Every Republican who voted for this monstrosity who is not already retiring should be primaried and defeated by candidates who will actually resist the Left-wing agenda. Those who are retiring should be shamed for the rest of their lives. It also is not too soon to be asking whether Representative Kevin McCarthy should be ousted from leadership for his inability to keep his caucus together on such a crucial vote.
And that last one is a key point here. The bill included lots of popular projects and, in another era, probably would’ve gotten significantly more GOP votes. But we live in this era, in which delivering a political win for the other side-- however popular the bill and however much your constituents might want it-- is seen as apostasy. The demand in the GOP for such devotion to the party line and its election prospects is even greater than on the other side.

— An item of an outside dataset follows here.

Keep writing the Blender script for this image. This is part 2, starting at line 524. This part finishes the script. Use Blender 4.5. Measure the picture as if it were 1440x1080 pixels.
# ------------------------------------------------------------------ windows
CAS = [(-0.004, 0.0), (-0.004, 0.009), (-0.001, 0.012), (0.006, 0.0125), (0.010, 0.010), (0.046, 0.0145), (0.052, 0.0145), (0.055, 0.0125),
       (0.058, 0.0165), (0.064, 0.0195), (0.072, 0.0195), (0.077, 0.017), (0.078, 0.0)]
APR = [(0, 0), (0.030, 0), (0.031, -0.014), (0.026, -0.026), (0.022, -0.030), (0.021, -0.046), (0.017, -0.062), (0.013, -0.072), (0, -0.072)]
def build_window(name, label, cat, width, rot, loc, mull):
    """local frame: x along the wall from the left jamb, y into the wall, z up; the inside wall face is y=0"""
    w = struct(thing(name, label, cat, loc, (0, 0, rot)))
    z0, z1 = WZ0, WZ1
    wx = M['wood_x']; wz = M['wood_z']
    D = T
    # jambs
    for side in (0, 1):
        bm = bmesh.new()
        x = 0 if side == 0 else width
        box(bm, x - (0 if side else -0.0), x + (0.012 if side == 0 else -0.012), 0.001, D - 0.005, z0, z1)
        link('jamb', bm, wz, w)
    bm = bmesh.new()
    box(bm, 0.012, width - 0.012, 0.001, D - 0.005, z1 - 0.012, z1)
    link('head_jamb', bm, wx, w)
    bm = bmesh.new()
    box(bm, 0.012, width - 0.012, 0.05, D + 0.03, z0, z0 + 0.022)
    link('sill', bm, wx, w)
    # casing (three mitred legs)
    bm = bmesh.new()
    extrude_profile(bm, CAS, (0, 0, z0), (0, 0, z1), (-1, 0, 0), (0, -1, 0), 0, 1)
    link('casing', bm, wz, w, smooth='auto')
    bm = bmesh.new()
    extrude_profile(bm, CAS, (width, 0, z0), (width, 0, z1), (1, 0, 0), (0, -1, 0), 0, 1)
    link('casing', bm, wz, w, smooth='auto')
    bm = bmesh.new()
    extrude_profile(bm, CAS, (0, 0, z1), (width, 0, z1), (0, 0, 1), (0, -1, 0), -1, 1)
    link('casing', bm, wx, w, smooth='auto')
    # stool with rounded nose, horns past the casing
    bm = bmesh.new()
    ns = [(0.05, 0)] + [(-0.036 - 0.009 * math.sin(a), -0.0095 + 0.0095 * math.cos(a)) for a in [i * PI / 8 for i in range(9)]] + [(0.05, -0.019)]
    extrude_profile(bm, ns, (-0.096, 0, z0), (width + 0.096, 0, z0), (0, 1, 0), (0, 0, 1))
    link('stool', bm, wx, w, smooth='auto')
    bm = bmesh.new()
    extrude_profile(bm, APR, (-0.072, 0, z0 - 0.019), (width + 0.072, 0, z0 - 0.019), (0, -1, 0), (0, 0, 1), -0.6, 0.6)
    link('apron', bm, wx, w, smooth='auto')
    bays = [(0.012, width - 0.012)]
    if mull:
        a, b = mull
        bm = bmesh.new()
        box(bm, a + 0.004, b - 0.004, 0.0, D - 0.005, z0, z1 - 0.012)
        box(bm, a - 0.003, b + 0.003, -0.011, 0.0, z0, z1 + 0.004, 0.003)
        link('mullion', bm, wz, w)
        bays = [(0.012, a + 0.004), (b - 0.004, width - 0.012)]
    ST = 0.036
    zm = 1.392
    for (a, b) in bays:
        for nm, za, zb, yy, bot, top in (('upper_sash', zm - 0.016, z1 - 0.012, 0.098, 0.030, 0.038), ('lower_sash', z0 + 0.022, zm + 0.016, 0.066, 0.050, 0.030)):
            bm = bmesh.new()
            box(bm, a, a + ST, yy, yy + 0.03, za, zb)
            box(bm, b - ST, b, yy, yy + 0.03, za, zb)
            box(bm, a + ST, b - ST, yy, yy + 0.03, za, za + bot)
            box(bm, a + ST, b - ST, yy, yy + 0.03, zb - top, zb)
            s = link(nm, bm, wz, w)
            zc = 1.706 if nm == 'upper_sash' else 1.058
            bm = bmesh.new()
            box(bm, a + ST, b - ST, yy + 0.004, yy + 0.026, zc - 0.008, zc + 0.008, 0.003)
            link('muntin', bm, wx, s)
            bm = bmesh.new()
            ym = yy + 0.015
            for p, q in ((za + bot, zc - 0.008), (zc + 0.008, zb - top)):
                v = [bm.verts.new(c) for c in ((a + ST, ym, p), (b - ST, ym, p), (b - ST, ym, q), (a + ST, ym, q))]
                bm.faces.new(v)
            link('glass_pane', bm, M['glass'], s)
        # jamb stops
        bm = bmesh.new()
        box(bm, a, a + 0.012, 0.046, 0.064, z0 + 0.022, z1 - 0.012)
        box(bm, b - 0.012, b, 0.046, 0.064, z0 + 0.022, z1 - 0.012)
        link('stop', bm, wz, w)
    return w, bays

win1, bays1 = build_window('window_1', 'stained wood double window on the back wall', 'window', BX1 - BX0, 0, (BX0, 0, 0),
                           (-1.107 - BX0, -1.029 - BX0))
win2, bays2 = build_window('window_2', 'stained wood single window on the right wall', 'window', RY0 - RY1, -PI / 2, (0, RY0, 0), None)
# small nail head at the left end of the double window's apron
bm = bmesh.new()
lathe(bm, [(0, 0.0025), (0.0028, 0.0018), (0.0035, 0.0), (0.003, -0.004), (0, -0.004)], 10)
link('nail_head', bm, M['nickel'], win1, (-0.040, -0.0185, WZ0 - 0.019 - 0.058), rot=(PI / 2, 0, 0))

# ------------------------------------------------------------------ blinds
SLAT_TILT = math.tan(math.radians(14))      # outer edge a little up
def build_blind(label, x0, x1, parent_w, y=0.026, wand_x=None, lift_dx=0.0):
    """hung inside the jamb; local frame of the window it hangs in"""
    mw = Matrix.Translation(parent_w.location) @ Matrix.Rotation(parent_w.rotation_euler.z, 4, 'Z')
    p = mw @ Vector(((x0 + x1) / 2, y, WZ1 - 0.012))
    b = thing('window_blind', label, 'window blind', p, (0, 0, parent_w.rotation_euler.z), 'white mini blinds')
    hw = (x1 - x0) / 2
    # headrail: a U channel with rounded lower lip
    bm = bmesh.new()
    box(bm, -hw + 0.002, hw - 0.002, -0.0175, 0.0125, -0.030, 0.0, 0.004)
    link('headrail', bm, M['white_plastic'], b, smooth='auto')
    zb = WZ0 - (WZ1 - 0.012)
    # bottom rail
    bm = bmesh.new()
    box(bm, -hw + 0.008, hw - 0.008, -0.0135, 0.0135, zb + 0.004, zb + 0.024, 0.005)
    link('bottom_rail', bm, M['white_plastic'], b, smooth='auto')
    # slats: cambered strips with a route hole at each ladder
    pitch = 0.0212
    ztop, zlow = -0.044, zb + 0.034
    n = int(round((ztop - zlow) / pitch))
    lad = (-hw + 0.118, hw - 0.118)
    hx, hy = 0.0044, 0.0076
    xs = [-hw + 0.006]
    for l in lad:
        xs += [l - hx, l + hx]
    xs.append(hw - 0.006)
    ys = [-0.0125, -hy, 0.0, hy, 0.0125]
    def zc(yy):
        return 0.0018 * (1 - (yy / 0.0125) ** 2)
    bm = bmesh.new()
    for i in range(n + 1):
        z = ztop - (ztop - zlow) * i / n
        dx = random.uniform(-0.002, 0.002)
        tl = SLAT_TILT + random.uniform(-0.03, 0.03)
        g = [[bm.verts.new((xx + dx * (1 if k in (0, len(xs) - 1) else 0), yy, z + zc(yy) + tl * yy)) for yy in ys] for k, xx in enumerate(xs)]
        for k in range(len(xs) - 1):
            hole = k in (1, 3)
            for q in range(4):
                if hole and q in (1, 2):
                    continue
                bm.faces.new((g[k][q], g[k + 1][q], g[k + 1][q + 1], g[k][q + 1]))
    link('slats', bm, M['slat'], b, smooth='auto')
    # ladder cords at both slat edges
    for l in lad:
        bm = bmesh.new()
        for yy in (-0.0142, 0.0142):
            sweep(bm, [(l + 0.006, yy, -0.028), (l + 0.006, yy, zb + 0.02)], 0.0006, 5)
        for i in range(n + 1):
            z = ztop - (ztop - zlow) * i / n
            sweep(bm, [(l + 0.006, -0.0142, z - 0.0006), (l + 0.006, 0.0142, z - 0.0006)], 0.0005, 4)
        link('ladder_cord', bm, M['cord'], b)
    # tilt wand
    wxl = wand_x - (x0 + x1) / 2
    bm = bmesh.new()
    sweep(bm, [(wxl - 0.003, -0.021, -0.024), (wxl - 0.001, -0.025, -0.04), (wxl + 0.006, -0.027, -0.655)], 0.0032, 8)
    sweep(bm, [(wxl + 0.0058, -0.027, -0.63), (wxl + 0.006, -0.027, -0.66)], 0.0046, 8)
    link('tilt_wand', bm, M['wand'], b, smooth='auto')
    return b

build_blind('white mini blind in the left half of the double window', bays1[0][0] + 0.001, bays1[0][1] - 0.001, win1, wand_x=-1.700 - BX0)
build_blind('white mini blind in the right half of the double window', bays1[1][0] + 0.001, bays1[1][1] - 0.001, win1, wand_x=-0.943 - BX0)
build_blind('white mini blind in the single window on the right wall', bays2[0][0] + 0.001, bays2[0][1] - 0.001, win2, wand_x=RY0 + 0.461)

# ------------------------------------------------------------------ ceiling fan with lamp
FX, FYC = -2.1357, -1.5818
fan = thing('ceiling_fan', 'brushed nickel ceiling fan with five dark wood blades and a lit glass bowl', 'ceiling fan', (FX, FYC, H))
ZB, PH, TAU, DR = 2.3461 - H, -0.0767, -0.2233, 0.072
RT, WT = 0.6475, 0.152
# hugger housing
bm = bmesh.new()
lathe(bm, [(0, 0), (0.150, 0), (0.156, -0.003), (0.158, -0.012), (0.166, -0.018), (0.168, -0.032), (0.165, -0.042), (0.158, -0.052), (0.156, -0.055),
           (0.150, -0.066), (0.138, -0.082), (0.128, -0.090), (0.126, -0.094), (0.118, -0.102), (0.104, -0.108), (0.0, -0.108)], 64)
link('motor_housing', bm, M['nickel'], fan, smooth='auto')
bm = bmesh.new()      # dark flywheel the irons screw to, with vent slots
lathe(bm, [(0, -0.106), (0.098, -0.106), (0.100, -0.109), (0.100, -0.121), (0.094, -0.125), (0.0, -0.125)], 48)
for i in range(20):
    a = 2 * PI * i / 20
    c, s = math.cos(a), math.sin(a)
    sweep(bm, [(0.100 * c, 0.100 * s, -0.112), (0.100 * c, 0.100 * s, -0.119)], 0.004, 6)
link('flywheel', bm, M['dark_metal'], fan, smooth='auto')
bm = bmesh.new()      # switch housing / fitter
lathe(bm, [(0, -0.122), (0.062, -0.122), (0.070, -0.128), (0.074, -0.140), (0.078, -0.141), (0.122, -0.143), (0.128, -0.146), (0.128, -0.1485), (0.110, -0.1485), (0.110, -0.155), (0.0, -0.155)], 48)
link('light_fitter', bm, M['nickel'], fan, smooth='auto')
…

Republicans are still likely to win the House in 2022, despite the doom and gloom on the GOP side and even as it’s likely the bill’s passage will help Democrats electorally. That puts McCarthy in line to be House speaker. But we’ve written before about the undersold potential debate over whether he would even be elevated to a post he’s already failed to grab hold of once. McCarthy’s leadership has often been quite uneven, and the demands in the GOP are sky-high for such posts. Scalise, too, would seem to be line for some criticism given his status as the party’s whip.
The anger for now seems more focused on those 13 Republicans. It’s possible Democrats would have been able to pass the bill without them (the GOP crossover votes allowed the progressives who had been holding out to vote no and stick to their principled stand). But the end results is that, objectively, this bill passed thanks to GOP votes.
Whether McCarthy could have prevented the bill’s passage is a valid question-- he doesn’t control the majority, after all-- but his party and its base aren’t really big on that kind of nuance. And it’s unlikely the anger over what transpired Friday will subside quickly.